### Set exercise
From the first line of the data below, repeat each line exactly until you reach the line with "R = math.radians"; include that line too.

|---|

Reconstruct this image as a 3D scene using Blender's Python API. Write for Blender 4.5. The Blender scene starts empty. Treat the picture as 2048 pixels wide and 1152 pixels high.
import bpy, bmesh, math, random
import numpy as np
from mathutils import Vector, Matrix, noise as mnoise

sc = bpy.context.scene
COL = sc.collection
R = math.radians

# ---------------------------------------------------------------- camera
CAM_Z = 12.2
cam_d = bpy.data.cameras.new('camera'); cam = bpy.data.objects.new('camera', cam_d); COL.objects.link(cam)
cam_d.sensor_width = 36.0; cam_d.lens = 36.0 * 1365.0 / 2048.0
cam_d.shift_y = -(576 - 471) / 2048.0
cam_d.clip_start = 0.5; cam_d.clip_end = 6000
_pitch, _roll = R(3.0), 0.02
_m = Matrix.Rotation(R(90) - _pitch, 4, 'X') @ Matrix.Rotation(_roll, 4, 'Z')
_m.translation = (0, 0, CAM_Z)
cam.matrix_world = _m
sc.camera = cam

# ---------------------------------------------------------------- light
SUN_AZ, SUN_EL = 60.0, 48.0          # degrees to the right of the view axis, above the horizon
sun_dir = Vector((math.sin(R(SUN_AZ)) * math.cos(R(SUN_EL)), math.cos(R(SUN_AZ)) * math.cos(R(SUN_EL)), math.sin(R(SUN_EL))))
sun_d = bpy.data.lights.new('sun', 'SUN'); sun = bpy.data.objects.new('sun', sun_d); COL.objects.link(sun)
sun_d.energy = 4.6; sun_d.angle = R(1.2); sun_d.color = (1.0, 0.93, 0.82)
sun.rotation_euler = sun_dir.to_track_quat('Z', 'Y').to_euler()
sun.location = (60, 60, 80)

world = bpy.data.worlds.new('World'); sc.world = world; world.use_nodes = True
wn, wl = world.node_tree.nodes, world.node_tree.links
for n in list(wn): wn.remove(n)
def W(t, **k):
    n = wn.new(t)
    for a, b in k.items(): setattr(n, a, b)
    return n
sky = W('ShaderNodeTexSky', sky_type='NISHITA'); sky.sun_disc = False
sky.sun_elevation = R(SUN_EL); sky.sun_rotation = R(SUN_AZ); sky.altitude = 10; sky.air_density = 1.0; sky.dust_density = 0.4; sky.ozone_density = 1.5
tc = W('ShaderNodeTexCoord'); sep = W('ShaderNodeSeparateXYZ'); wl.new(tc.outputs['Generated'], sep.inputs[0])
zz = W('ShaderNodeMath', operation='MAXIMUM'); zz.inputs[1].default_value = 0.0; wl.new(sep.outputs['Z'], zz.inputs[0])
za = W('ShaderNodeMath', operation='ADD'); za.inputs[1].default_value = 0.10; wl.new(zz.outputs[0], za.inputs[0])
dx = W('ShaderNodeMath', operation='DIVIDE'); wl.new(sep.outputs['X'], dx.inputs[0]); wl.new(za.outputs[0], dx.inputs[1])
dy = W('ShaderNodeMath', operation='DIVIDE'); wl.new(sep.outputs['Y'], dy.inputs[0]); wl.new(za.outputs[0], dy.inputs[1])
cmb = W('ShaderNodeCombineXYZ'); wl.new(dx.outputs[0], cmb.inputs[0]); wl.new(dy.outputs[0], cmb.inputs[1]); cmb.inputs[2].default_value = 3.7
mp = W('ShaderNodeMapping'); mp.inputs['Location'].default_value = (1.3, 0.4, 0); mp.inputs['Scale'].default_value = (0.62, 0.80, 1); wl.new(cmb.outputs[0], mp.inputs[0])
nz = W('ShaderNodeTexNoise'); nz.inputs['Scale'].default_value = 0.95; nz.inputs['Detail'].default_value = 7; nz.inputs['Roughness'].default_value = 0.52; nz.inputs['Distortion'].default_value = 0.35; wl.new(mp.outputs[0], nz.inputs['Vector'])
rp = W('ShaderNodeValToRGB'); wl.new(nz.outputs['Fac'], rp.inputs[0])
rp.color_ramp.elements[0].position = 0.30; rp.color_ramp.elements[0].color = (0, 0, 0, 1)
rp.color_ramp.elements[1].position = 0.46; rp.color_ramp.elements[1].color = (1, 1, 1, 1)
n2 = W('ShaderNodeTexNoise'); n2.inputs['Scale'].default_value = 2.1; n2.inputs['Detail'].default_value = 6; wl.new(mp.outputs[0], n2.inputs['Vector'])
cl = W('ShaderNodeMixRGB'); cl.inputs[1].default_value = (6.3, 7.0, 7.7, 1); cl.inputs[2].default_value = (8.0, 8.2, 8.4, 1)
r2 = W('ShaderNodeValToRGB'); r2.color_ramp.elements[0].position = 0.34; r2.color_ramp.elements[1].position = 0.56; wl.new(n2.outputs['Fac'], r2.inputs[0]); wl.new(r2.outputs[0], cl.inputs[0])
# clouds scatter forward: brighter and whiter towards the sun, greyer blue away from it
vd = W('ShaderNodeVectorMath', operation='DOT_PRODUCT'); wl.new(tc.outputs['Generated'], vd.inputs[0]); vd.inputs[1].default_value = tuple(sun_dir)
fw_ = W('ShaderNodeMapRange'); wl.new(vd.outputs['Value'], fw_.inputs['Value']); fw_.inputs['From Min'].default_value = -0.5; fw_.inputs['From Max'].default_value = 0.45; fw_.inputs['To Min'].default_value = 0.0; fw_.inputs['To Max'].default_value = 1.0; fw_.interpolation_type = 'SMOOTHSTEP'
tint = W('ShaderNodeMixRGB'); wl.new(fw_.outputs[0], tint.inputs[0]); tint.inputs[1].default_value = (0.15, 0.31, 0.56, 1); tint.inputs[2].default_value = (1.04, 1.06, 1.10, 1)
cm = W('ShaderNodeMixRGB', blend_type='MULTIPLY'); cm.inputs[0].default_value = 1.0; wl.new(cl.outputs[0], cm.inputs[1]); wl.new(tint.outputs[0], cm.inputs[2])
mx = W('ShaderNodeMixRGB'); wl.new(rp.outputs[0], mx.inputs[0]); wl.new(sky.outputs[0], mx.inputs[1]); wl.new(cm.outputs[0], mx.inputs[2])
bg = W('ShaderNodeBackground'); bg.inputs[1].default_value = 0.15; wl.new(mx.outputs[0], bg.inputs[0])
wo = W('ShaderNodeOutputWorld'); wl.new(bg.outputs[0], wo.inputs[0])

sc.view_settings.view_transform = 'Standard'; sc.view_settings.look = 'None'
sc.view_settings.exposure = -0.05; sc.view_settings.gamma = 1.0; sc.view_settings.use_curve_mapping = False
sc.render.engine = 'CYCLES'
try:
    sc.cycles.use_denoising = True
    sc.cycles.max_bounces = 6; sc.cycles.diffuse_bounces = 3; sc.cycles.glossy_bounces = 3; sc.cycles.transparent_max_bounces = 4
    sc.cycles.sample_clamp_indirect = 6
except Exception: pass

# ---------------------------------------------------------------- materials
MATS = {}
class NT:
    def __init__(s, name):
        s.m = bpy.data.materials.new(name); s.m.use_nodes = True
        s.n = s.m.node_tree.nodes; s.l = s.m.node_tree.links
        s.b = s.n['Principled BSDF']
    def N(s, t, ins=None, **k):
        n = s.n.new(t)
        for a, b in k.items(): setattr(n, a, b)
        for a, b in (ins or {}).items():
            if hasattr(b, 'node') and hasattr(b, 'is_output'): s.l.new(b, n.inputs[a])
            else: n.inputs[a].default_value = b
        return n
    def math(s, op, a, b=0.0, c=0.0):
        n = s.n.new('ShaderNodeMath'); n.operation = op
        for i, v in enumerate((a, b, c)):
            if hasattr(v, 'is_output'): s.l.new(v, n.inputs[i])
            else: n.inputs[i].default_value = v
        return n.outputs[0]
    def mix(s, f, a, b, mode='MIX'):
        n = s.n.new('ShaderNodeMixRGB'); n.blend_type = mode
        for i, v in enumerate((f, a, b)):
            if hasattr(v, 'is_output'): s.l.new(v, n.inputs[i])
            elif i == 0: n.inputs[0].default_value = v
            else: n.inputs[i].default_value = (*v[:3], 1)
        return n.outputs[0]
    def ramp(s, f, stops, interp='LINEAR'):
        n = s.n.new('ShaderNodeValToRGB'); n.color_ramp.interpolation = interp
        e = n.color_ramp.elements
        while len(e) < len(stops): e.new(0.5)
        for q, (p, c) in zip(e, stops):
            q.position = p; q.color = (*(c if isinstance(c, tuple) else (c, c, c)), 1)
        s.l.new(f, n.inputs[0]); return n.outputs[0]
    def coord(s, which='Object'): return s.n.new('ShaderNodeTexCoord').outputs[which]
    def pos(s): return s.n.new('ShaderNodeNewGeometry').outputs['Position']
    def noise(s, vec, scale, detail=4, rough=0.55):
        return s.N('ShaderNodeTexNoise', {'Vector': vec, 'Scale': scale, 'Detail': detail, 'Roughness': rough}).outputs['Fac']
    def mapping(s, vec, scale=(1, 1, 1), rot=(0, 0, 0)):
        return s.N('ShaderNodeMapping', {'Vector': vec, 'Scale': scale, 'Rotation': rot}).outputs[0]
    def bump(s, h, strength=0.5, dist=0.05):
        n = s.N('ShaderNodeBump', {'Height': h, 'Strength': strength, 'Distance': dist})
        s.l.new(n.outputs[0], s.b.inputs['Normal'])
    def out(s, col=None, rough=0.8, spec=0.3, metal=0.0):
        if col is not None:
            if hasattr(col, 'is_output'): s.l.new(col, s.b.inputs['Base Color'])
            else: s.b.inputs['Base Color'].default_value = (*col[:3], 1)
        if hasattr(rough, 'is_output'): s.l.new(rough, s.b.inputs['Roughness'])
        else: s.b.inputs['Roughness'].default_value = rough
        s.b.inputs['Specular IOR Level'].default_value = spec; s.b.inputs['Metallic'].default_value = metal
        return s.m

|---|

### Final result
Reconstruct this image as a 3D scene using Blender's Python API. Write for Blender 4.5. The Blender scene starts empty. Treat the picture as 2048 pixels wide and 1152 pixels high.
import bpy, bmesh, math, random
import numpy as np
from mathutils import Vector, Matrix, noise as mnoise

sc = bpy.context.scene
COL = sc.collection
R = math.radians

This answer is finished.